Astronomy Bio...Nevil Maskelyne

Jay Bitterman

Nevil Maskelyne was born in London on October 6, 1732. He was an influential British astronomer, physicist and, like so many others of his time, a priest. He was the founder of the Nautical Almanac and he became Astronomer Royal at age 32.

In 1754 he received his bachelor's degree in divinity from Westminster School, Trinity College, Cambridge. Although ordained a year later he decided to become an assistant to James Bradley at the Greenwich Observatory. It was probably his early interest in solar eclipses that led Maskelyne into his career as an astronomer. In 1756 he was made a Fellow of the Royal Society. In 1757 he was awarded his master's degree from Trinity College and elected a Fellow of the College. In 1760 he became the fifth Director of the Greenwich Observatory and Astronomer Royal and continued to carry out his clerical duties in such parishes as Shrawardine, Shropshire, and North Runcton, Norfolk.

Under the auspices of the Royal Society, he and R. Waddington undertook his first major observational project by going to the island of St Helena to observe the 1761 transit of Venus. They wanted to determine accurately the distance of the Earth from the Sun. Unfortunately, at the appropriate moment the weather turned bad and, in any case, he lost confidence in his instruments. He missed the 1769 transit again because it was not until 1772 that Maskelyne perfected his technique for observing transits. Nevertheless his sea journey to and from St Helena stimulated an interest in marine navigation by astronomical methods and he spent a considerable amount of effort trying to devise a better means of determining longitude at sea.
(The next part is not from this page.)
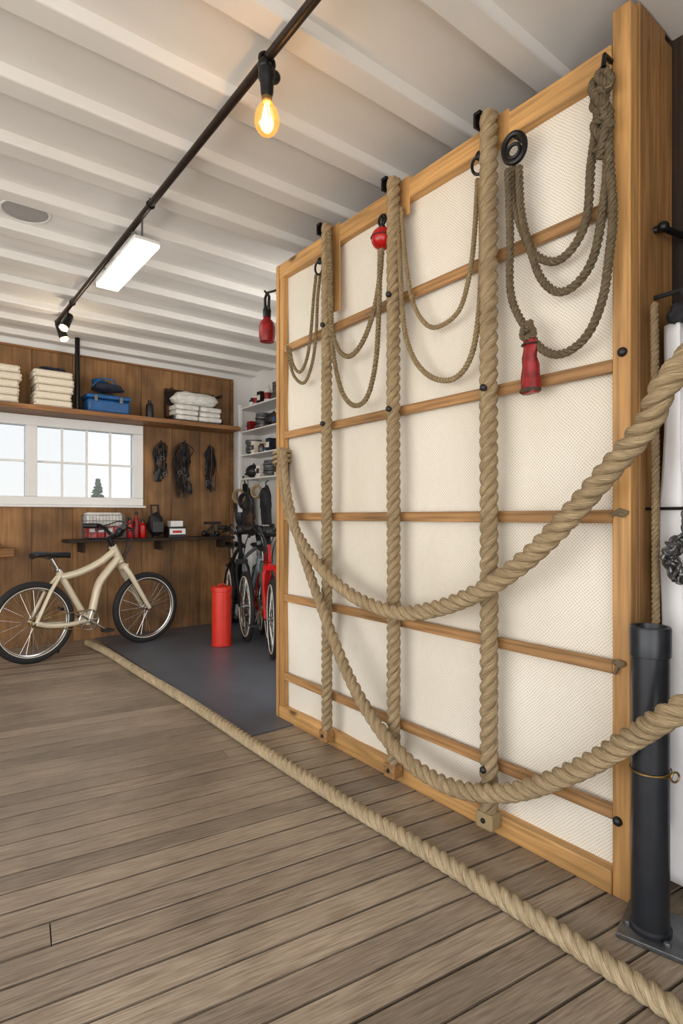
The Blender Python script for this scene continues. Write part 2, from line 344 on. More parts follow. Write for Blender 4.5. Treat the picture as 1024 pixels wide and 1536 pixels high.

In 1767 Maskelyne founded the Nautical Almanac. This contained a compendium of astronomical tables and navigational aids that included many of the results of Maskelyne's studies of the Sun, the Moon, the planets and the stars. His observations of the proper motions of several of the brighter stars were used by William Herschel to demonstrate the movement of the Sun, which until 1783 had been presumed stationary.

Maskelyne's experiment on plumb line deflection in 1774 aroused great interest among fellow geodeticists. It was one of many attempts to determine the gravitational constant and to solve Newton's gravitational equation, and thus deduce the density of the Earth. To measure the gravitational effect that an isolated mountain might exert, he traveled to Schiehallion, a mountain in Perthshire. He determined the latitude both north and south of the mountain both by using a plumb line and by direct survey. He found that the mountain's mass between the two points of measurement caused the plumb line to be deflected so that the separation of the points was 27% greater than was found by direct geographical measurement. He made certain assumptions about the mass and volume of the mountain. Maskelyne deduced from the magnitude of the plumb line's deflection a gravitational constant and came to the conclusion that the Earth had a density of between 4.56 and 4.87 times that of water. This was reasonably close to the value now accepted (approximately 5.52 times that of water).

Maskelyne's work in astronomy contributed to a number of fields of study, but perhaps his most enduring contribution was the establishment of the Nautical Almanac. In 1775 he was awarded the Royal Society's Copley Medal. In 1777 he received a doctorate in divinity from Cambridge University. In 1802 he was elected to the French Academy of Sciences. He died in Greenwich on February 9, 1811.